- Supplied entries -
'''
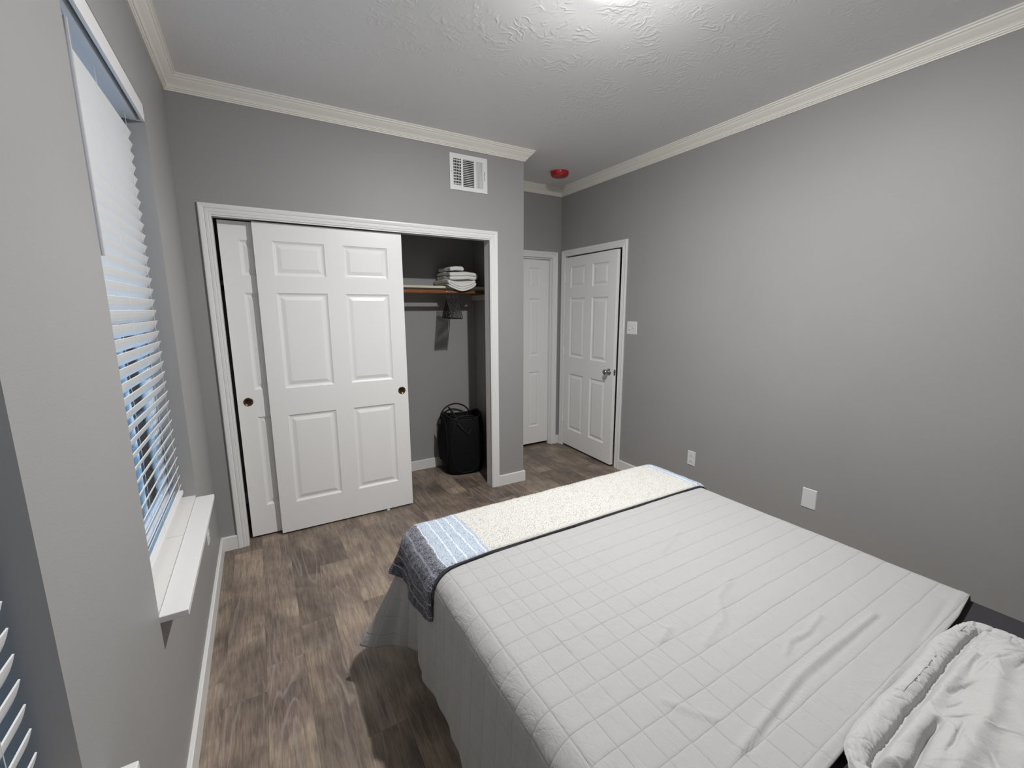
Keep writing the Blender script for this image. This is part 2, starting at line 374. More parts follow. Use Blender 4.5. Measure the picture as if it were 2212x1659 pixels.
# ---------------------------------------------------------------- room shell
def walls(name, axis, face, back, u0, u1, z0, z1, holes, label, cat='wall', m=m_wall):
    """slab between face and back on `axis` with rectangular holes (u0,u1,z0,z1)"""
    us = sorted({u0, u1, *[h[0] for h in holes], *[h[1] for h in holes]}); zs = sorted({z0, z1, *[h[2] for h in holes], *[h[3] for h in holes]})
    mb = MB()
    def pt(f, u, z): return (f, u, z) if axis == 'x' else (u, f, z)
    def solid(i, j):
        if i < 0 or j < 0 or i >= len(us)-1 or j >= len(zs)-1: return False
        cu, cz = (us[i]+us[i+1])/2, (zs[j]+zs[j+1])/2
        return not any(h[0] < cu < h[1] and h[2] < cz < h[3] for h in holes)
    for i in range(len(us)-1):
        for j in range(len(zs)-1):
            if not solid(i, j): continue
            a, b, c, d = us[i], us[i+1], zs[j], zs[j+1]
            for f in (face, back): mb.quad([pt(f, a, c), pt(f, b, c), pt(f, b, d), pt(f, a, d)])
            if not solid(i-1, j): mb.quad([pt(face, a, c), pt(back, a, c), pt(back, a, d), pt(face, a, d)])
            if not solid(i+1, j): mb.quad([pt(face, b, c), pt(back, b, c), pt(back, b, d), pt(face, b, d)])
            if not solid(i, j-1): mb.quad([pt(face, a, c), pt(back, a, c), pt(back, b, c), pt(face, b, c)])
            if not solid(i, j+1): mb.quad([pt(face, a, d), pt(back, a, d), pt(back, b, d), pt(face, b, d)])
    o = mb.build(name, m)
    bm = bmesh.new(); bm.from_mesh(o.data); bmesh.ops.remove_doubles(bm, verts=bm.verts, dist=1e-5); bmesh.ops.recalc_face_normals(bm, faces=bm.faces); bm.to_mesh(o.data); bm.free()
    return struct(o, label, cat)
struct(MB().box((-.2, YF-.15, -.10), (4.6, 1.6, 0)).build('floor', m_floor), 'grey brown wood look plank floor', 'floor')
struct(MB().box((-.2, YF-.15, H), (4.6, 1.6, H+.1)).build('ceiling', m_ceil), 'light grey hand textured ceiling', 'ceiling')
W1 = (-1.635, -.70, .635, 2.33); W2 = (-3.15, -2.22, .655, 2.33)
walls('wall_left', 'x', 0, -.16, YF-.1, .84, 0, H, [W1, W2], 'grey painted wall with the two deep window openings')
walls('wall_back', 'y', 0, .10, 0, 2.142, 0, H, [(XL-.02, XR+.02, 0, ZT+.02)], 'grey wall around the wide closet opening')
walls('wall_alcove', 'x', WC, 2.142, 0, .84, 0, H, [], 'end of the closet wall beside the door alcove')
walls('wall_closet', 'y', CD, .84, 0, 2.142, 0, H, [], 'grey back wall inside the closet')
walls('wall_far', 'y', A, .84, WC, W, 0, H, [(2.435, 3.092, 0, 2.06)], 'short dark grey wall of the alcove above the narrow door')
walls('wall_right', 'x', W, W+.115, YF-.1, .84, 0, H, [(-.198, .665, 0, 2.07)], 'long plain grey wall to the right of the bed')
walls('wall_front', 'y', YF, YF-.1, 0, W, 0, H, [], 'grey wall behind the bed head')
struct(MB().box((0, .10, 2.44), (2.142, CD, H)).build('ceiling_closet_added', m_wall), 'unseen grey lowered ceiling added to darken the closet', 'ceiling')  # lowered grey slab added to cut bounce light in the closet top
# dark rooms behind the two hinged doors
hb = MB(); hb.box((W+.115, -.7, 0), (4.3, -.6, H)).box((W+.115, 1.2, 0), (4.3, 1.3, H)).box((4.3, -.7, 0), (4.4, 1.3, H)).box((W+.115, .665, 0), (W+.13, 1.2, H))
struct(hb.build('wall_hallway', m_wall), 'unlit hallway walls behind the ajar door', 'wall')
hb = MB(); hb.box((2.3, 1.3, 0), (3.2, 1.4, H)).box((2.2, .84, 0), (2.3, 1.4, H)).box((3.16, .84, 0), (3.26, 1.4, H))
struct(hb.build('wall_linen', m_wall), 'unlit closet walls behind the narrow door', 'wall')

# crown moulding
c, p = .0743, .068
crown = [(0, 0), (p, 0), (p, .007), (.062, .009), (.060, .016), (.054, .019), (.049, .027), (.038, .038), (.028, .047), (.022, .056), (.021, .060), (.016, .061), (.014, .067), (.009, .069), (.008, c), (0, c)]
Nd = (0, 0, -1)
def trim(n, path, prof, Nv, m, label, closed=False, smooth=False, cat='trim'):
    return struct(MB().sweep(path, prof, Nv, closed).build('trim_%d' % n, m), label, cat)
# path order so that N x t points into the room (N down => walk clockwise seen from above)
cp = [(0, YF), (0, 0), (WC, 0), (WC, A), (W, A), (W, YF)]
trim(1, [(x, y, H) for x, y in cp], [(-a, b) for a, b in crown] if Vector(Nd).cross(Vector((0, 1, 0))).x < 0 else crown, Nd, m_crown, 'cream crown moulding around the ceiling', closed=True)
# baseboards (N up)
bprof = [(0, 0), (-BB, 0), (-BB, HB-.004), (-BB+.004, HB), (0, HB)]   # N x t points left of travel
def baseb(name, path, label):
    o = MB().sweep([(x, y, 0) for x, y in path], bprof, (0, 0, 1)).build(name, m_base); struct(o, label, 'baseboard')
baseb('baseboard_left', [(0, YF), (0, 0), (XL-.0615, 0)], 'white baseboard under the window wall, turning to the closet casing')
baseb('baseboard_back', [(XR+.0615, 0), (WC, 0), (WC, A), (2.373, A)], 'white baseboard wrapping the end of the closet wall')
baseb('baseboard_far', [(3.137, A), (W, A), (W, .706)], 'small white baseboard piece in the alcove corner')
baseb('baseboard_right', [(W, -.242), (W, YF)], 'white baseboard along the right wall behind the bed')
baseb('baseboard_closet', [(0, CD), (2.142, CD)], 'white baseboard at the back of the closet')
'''
'''
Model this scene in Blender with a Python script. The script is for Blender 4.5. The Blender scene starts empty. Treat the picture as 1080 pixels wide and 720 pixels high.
'''
- Set problem -
Copy out each line in the preceding records that contains "script".

- Reply to the exercise -
Keep writing the Blender script for this image. This is part 2, starting at line 374. More parts follow. Use Blender 4.5. Measure the picture as if it were 2212x1659 pixels.
Model this scene in Blender with a Python script. The script is for Blender 4.5. The Blender scene starts empty. Treat the picture as 1080 pixels wide and 720 pixels high.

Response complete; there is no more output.